_Material provided_
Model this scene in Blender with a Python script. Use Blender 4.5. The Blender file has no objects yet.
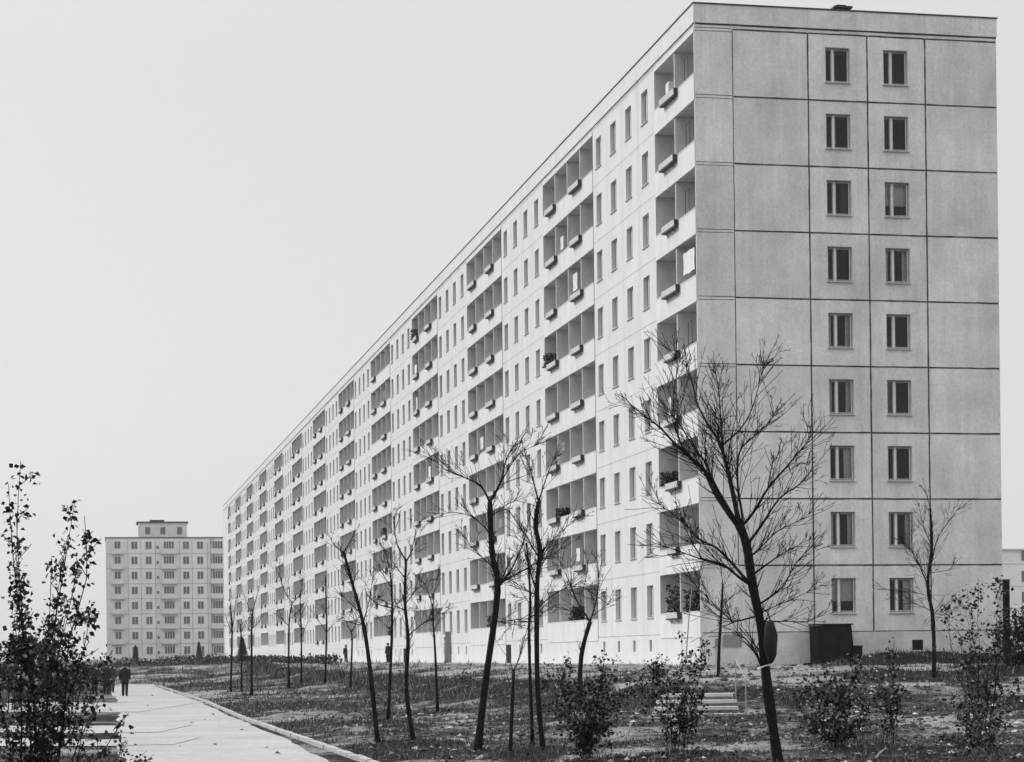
import bpy, math, random
import numpy as np
from mathutils import Vector, Matrix, noise

R = random.Random(7)
sc = bpy.context.scene
COL = sc.collection
PI = math.pi

# ------------------------------------------------------------------ camera
F, ROLL, HY, EYE = 2121.8, 0.0120, 654.8, 1.95
cam_d = bpy.data.cameras.new('camera'); cam = bpy.data.objects.new('camera', cam_d); COL.objects.link(cam)
cam_d.sensor_width = 36; cam_d.lens = F / 1024 * 36
cam_d.shift_y = (HY - 381) / 1024
cam_d.clip_start = .1; cam_d.clip_end = 9000
cam.matrix_world = Matrix.Translation((0, 0, EYE)) @ Matrix.Rotation(PI/2, 4, 'X') @ Matrix.Rotation(-ROLL, 4, 'Z')
sc.camera = cam
CR, SR = math.cos(ROLL), math.sin(ROLL)

def at(px, py, Y):
    """a point seen at px, py in the photograph, Y metres away"""
    a, b = px - 512, py - HY
    return Vector(((a*CR - b*SR) / F * Y, Y, EYE - (a*SR + b*CR) / F * Y))

# ------------------------------------------------------------------ site: the long block's frame
ANG = 0.2013
CX, CY, ZG = 7.889, 88.337, EYE - .284
CA, SA = math.cos(ANG), math.sin(ANG)
BAY, FLOOR, PL = 2.9416, 2.8, 1.104
GW, LEN, TOP = 13.46, 295.1, 27.334

def site(x, y):
    dx, dy = x - CX, y - CY
    return -(CA*dx + SA*dy), -SA*dx + CA*dy       # distance off the long facade, distance along it

def world(d, v):
    return CX - d*CA - v*SA, CY - d*SA + v*CA

def vnoise(x, y, s, seed=0):
    """smooth value noise, numpy"""
    x = np.asarray(x, float) / s + 37.3*seed + 1000; y = np.asarray(y, float) / s + 91.7*seed + 1000
    xi = np.floor(x).astype(np.int64); yi = np.floor(y).astype(np.int64)
    fx = x - xi; fy = y - yi
    fx = fx*fx*(3-2*fx); fy = fy*fy*(3-2*fy)
    def h(a, b):
        n = (a*73856093) ^ (b*19349663) ^ (seed*83492791)
        n = (n ^ (n >> 13)) * 1274126177 & 0x7fffffff
        return ((n ^ (n >> 16)) & 0xffff) / 65535.
    return (h(xi, yi)*(1-fx) + h(xi+1, yi)*fx)*(1-fy) + (h(xi, yi+1)*(1-fx) + h(xi+1, yi+1)*fx)*fy

def sstep(a, b, x):
    t = np.clip((x-a)/(b-a), 0, 1); return t*t*(3-2*t)

FEET = []
HK = [(-50, 1.38), (0, 1.40), (2, 1.38), (5, 1.26), (9.0, .98), (10.9, .46), (13.5, .27), (17, .1), (19.2, .05), (20.0, 0), (900, 0)]
def ddist(x, y):
    d, v = site(x, y)
    b = -.30*v
    k = 1.2
    m = np.maximum(d, b) + np.log1p(np.exp(-np.abs(d-b)/k))*k*.5
    return m, d, v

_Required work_
Every line of the data should be copied as it stands, without the images.

_Response_
Model this scene in Blender with a Python script. Use Blender 4.5. The Blender file has no objects yet.
import bpy, math, random
import numpy as np
from mathutils import Vector, Matrix, noise

R = random.Random(7)
sc = bpy.context.scene
COL = sc.collection
PI = math.pi

# ------------------------------------------------------------------ camera
F, ROLL, HY, EYE = 2121.8, 0.0120, 654.8, 1.95
cam_d = bpy.data.cameras.new('camera'); cam = bpy.data.objects.new('camera', cam_d); COL.objects.link(cam)
cam_d.sensor_width = 36; cam_d.lens = F / 1024 * 36
cam_d.shift_y = (HY - 381) / 1024
cam_d.clip_start = .1; cam_d.clip_end = 9000
cam.matrix_world = Matrix.Translation((0, 0, EYE)) @ Matrix.Rotation(PI/2, 4, 'X') @ Matrix.Rotation(-ROLL, 4, 'Z')
sc.camera = cam
CR, SR = math.cos(ROLL), math.sin(ROLL)

def at(px, py, Y):
    """a point seen at px, py in the photograph, Y metres away"""
    a, b = px - 512, py - HY
    return Vector(((a*CR - b*SR) / F * Y, Y, EYE - (a*SR + b*CR) / F * Y))

# ------------------------------------------------------------------ site: the long block's frame
ANG = 0.2013
CX, CY, ZG = 7.889, 88.337, EYE - .284
CA, SA = math.cos(ANG), math.sin(ANG)
BAY, FLOOR, PL = 2.9416, 2.8, 1.104
GW, LEN, TOP = 13.46, 295.1, 27.334

def site(x, y):
    dx, dy = x - CX, y - CY
    return -(CA*dx + SA*dy), -SA*dx + CA*dy       # distance off the long facade, distance along it

def world(d, v):
    return CX - d*CA - v*SA, CY - d*SA + v*CA

def vnoise(x, y, s, seed=0):
    """smooth value noise, numpy"""
    x = np.asarray(x, float) / s + 37.3*seed + 1000; y = np.asarray(y, float) / s + 91.7*seed + 1000
    xi = np.floor(x).astype(np.int64); yi = np.floor(y).astype(np.int64)
    fx = x - xi; fy = y - yi
    fx = fx*fx*(3-2*fx); fy = fy*fy*(3-2*fy)
    def h(a, b):
        n = (a*73856093) ^ (b*19349663) ^ (seed*83492791)
        n = (n ^ (n >> 13)) * 1274126177 & 0x7fffffff
        return ((n ^ (n >> 16)) & 0xffff) / 65535.
    return (h(xi, yi)*(1-fx) + h(xi+1, yi)*fx)*(1-fy) + (h(xi, yi+1)*(1-fx) + h(xi+1, yi+1)*fx)*fy

def sstep(a, b, x):
    t = np.clip((x-a)/(b-a), 0, 1); return t*t*(3-2*t)

FEET = []
HK = [(-50, 1.38), (0, 1.40), (2, 1.38), (5, 1.26), (9.0, .98), (10.9, .46), (13.5, .27), (17, .1), (19.2, .05), (20.0, 0), (900, 0)]
def ddist(x, y):
    d, v = site(x, y)
    b = -.30*v
    k = 1.2
    m = np.maximum(d, b) + np.log1p(np.exp(-np.abs(d-b)/k))*k*.5
    return m, d, v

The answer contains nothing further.